Man can create nothing from nothing, but he does contain within, in potential energy, all things; and like the alchemist with his metals, he is simply working with that which he already has. The living Philosopher’s Stone is a very beautiful thing. Indeed, like the fire opal, it shines with a million different lights, changing with the mood of the wearer. The transmuting process, whereby the spiritual fire passing through the furnace of purification radiates from the body as the soul body of gold and blue, is a very beautiful one.

The Marriage of the Sun and Moon:

This takes place in man when the heart and mind are joined in eternal union. It occurs when the positive and negative poles within are united, and from that union is made the Philosopher’s Stone.

The Masons have among their symbols that of a five-pointed star with two clasped hands within it, and in that we have the mystery of the Philosopher’s Stone. The clasped hands represent the united man in which the higher and the lower are working for their mutual betterment, by a co-operative rather than a competitive system. The five-pointed star is the soul body, born of this co-operation; it is the living Philosopher’s Stone, more precious than all the jewels of earth. From it pour the rivers of life spoken of in the Bible; it is the Star of the Morning that heralds the dawn of Mastery, and is the reward that comes to those who follow in the footsteps of the ancient alchemist.

It is well for the student to realize that the alchemy of life produces in natural sequence all of the states of progression which are explained in the writings of the alchemist, until finally the sun and the moon are united as described in the Hermetic Marriage, which is, in truth, the marriage of the body and the spirit for the mutual development of each other. We are the alchemists who centuries ago carried on in secret our studies of the soul, and we still have the same opportunity that we had then, even more than then, for now we can state our opinions with little danger of personal injury. The modern alchemist thus has an opportunity that his ancient brother never had. On a busy street corner he daily sees nature’s experiments carried on. He sees the mixing of metals, and from the everyday book of life, through the power of analogy, he may study Divinity. Through experience and often suffering the steel of his spirit is tempered by the flame of life. As the moon in the zodiac touches off like a fuse the happenings of life, so his own desires and wishes touch off the powers of his soul, and the experiences may be transmuted into soul qualities when he has developed the eye which enables him to read the simplest of all books—everyday life.

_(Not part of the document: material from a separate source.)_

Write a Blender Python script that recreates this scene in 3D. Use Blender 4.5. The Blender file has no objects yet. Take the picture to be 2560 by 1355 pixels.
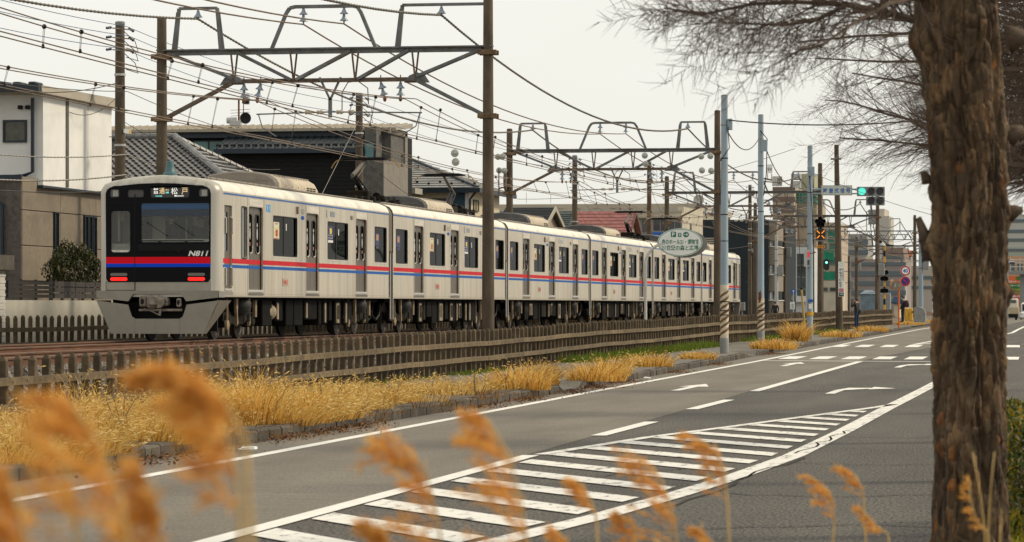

The Pillars of the Temple:

These pillars symbolize the heart and mind, the positive and the negative poles of life. Those who would enter the temple must pass BETWEEN the pillars. Every extreme is dangerous. It is the point between all poles that is safe to stand upon. You cannot enter the temple by the development of either the heart or mind alone, but only by the equal development of both.

The alchemist of today is not hidden in caves and cellars, studying alone, but as he goes on with his work, it is seen that walls are built around him, and while he is in the world, like the master of old, he is not of it. As he goes further in his work, the light of other people’s advice and outside help grows weaker and weaker, until finally he stands alone in darkness, and then comes the time that he must use his own lamp, and the various experiments which he has carried on must be his guide. He must take the Elixir of Life which he has developed and with it fill the lamp of his spiritual consciousness, and holding that above his head, walk into the Great Unknown, where if he has been a good and faithful servant, he will learn of the alchemy of Divinity. Where now test tubes and bottles are his implements, then worlds and globes he will study, and as a silent watcher will learn from that Divine One, who is the Great Alchemist of all the universe, the greatest alchemy of all, the creation of life, the maintenance of form, and the building of worlds.

The Serpent:

This is the serpent crown of the ancient Gods. It shows that the two paths or parts of the spirit fire have been united. This crown is the symbol of mastery and the union takes place within the student when the life forces are lifted to the brain.